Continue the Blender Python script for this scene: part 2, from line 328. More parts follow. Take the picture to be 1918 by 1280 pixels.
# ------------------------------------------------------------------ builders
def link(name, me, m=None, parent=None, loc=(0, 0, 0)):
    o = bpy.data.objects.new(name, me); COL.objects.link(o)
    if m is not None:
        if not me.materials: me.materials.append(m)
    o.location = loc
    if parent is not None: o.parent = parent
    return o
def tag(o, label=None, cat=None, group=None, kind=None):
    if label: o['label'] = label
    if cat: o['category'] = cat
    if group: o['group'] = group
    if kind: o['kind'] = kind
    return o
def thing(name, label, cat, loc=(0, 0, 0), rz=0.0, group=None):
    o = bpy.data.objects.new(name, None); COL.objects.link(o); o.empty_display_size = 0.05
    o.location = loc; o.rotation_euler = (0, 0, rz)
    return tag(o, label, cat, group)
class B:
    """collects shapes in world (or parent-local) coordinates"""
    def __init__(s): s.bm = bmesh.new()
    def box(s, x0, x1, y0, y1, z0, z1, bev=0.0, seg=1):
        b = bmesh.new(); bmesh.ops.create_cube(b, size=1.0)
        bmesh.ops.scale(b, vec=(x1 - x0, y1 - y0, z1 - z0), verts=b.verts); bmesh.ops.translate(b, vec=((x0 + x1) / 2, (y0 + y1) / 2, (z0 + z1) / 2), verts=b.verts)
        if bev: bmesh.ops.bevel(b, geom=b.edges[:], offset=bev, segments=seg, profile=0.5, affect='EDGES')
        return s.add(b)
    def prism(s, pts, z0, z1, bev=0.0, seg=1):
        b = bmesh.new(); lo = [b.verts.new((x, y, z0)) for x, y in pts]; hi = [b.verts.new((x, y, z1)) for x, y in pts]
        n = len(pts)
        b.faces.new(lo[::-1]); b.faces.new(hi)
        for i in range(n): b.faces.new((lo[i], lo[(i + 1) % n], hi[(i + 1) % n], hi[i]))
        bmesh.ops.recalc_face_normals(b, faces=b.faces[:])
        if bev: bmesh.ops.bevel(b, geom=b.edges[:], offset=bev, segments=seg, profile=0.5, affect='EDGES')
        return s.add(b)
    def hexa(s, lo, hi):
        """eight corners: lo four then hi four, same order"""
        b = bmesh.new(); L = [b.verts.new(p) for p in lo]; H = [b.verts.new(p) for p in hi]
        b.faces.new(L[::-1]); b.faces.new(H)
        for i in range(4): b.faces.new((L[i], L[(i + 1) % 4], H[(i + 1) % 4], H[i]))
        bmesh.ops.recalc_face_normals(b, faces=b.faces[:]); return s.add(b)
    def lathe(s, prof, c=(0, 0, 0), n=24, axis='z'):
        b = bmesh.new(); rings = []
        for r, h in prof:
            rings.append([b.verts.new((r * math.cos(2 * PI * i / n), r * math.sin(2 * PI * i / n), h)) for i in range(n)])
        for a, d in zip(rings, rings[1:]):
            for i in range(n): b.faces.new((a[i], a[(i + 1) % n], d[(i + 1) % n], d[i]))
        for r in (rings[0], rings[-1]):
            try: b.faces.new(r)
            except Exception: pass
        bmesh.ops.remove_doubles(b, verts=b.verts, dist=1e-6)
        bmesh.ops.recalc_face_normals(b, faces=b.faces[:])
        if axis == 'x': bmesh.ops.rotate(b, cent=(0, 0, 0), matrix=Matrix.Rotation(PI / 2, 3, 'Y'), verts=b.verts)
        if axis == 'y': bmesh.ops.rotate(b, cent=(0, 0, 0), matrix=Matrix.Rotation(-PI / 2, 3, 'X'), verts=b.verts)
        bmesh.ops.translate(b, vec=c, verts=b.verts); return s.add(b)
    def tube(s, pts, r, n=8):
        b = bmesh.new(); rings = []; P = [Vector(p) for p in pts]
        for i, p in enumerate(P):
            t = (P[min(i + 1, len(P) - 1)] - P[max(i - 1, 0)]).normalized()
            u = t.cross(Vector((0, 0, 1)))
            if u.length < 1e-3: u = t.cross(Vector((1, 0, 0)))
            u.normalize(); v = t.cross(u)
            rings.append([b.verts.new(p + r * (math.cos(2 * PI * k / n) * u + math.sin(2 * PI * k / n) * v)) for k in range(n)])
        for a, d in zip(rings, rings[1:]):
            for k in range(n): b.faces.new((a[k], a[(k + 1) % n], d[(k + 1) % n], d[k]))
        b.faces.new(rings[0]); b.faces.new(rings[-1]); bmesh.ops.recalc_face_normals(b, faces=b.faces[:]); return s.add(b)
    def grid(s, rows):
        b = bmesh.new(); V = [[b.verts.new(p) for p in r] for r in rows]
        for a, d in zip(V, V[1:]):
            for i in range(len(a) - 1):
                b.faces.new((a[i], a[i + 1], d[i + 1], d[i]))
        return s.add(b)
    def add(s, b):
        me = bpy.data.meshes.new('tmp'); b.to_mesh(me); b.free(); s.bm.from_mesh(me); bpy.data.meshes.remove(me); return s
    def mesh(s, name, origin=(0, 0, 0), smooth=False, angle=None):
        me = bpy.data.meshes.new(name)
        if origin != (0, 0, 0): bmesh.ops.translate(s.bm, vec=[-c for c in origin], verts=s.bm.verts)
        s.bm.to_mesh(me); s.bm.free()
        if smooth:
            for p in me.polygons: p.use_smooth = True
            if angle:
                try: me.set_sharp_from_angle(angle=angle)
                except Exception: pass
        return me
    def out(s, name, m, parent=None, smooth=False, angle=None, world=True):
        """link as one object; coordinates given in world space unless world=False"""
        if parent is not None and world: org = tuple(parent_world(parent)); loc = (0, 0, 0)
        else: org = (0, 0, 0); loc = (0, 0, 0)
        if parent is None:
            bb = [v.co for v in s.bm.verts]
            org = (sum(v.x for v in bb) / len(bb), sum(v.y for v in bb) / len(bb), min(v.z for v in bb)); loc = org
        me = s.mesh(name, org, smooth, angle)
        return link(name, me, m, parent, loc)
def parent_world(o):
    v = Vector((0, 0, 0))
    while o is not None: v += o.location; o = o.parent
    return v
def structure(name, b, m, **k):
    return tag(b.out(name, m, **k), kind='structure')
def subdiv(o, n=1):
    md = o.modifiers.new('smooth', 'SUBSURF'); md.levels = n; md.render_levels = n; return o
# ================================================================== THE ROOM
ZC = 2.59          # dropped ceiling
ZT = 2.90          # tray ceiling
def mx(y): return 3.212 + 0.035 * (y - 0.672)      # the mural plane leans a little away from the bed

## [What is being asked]
Type out all of the material again, word for word.

## [In response]
Continue the Blender Python script for this scene: part 2, from line 328. More parts follow. Take the picture to be 1918 by 1280 pixels.
# ------------------------------------------------------------------ builders
def link(name, me, m=None, parent=None, loc=(0, 0, 0)):
    o = bpy.data.objects.new(name, me); COL.objects.link(o)
    if m is not None:
        if not me.materials: me.materials.append(m)
    o.location = loc
    if parent is not None: o.parent = parent
    return o
def tag(o, label=None, cat=None, group=None, kind=None):
    if label: o['label'] = label
    if cat: o['category'] = cat
    if group: o['group'] = group
    if kind: o['kind'] = kind
    return o
def thing(name, label, cat, loc=(0, 0, 0), rz=0.0, group=None):
    o = bpy.data.objects.new(name, None); COL.objects.link(o); o.empty_display_size = 0.05
    o.location = loc; o.rotation_euler = (0, 0, rz)
    return tag(o, label, cat, group)
class B:
    """collects shapes in world (or parent-local) coordinates"""
    def __init__(s): s.bm = bmesh.new()
    def box(s, x0, x1, y0, y1, z0, z1, bev=0.0, seg=1):
        b = bmesh.new(); bmesh.ops.create_cube(b, size=1.0)
        bmesh.ops.scale(b, vec=(x1 - x0, y1 - y0, z1 - z0), verts=b.verts); bmesh.ops.translate(b, vec=((x0 + x1) / 2, (y0 + y1) / 2, (z0 + z1) / 2), verts=b.verts)
        if bev: bmesh.ops.bevel(b, geom=b.edges[:], offset=bev, segments=seg, profile=0.5, affect='EDGES')
        return s.add(b)
    def prism(s, pts, z0, z1, bev=0.0, seg=1):
        b = bmesh.new(); lo = [b.verts.new((x, y, z0)) for x, y in pts]; hi = [b.verts.new((x, y, z1)) for x, y in pts]
        n = len(pts)
        b.faces.new(lo[::-1]); b.faces.new(hi)
        for i in range(n): b.faces.new((lo[i], lo[(i + 1) % n], hi[(i + 1) % n], hi[i]))
        bmesh.ops.recalc_face_normals(b, faces=b.faces[:])
        if bev: bmesh.ops.bevel(b, geom=b.edges[:], offset=bev, segments=seg, profile=0.5, affect='EDGES')
        return s.add(b)
    def hexa(s, lo, hi):
        """eight corners: lo four then hi four, same order"""
        b = bmesh.new(); L = [b.verts.new(p) for p in lo]; H = [b.verts.new(p) for p in hi]
        b.faces.new(L[::-1]); b.faces.new(H)
        for i in range(4): b.faces.new((L[i], L[(i + 1) % 4], H[(i + 1) % 4], H[i]))
        bmesh.ops.recalc_face_normals(b, faces=b.faces[:]); return s.add(b)
    def lathe(s, prof, c=(0, 0, 0), n=24, axis='z'):
        b = bmesh.new(); rings = []
        for r, h in prof:
            rings.append([b.verts.new((r * math.cos(2 * PI * i / n), r * math.sin(2 * PI * i / n), h)) for i in range(n)])
        for a, d in zip(rings, rings[1:]):
            for i in range(n): b.faces.new((a[i], a[(i + 1) % n], d[(i + 1) % n], d[i]))
        for r in (rings[0], rings[-1]):
            try: b.faces.new(r)
            except Exception: pass
        bmesh.ops.remove_doubles(b, verts=b.verts, dist=1e-6)
        bmesh.ops.recalc_face_normals(b, faces=b.faces[:])
        if axis == 'x': bmesh.ops.rotate(b, cent=(0, 0, 0), matrix=Matrix.Rotation(PI / 2, 3, 'Y'), verts=b.verts)
        if axis == 'y': bmesh.ops.rotate(b, cent=(0, 0, 0), matrix=Matrix.Rotation(-PI / 2, 3, 'X'), verts=b.verts)
        bmesh.ops.translate(b, vec=c, verts=b.verts); return s.add(b)
    def tube(s, pts, r, n=8):
        b = bmesh.new(); rings = []; P = [Vector(p) for p in pts]
        for i, p in enumerate(P):
            t = (P[min(i + 1, len(P) - 1)] - P[max(i - 1, 0)]).normalized()
            u = t.cross(Vector((0, 0, 1)))
            if u.length < 1e-3: u = t.cross(Vector((1, 0, 0)))
            u.normalize(); v = t.cross(u)
            rings.append([b.verts.new(p + r * (math.cos(2 * PI * k / n) * u + math.sin(2 * PI * k / n) * v)) for k in range(n)])
        for a, d in zip(rings, rings[1:]):
            for k in range(n): b.faces.new((a[k], a[(k + 1) % n], d[(k + 1) % n], d[k]))
        b.faces.new(rings[0]); b.faces.new(rings[-1]); bmesh.ops.recalc_face_normals(b, faces=b.faces[:]); return s.add(b)
    def grid(s, rows):
        b = bmesh.new(); V = [[b.verts.new(p) for p in r] for r in rows]
        for a, d in zip(V, V[1:]):
            for i in range(len(a) - 1):
                b.faces.new((a[i], a[i + 1], d[i + 1], d[i]))
        return s.add(b)
    def add(s, b):
        me = bpy.data.meshes.new('tmp'); b.to_mesh(me); b.free(); s.bm.from_mesh(me); bpy.data.meshes.remove(me); return s
    def mesh(s, name, origin=(0, 0, 0), smooth=False, angle=None):
        me = bpy.data.meshes.new(name)
        if origin != (0, 0, 0): bmesh.ops.translate(s.bm, vec=[-c for c in origin], verts=s.bm.verts)
        s.bm.to_mesh(me); s.bm.free()
        if smooth:
            for p in me.polygons: p.use_smooth = True
            if angle:
                try: me.set_sharp_from_angle(angle=angle)
                except Exception: pass
        return me
    def out(s, name, m, parent=None, smooth=False, angle=None, world=True):
        """link as one object; coordinates given in world space unless world=False"""
        if parent is not None and world: org = tuple(parent_world(parent)); loc = (0, 0, 0)
        else: org = (0, 0, 0); loc = (0, 0, 0)
        if parent is None:
            bb = [v.co for v in s.bm.verts]
            org = (sum(v.x for v in bb) / len(bb), sum(v.y for v in bb) / len(bb), min(v.z for v in bb)); loc = org
        me = s.mesh(name, org, smooth, angle)
        return link(name, me, m, parent, loc)
def parent_world(o):
    v = Vector((0, 0, 0))
    while o is not None: v += o.location; o = o.parent
    return v
def structure(name, b, m, **k):
    return tag(b.out(name, m, **k), kind='structure')
def subdiv(o, n=1):
    md = o.modifiers.new('smooth', 'SUBSURF'); md.levels = n; md.render_levels = n; return o
# ================================================================== THE ROOM
ZC = 2.59          # dropped ceiling
ZT = 2.90          # tray ceiling
def mx(y): return 3.212 + 0.035 * (y - 0.672)      # the mural plane leans a little away from the bed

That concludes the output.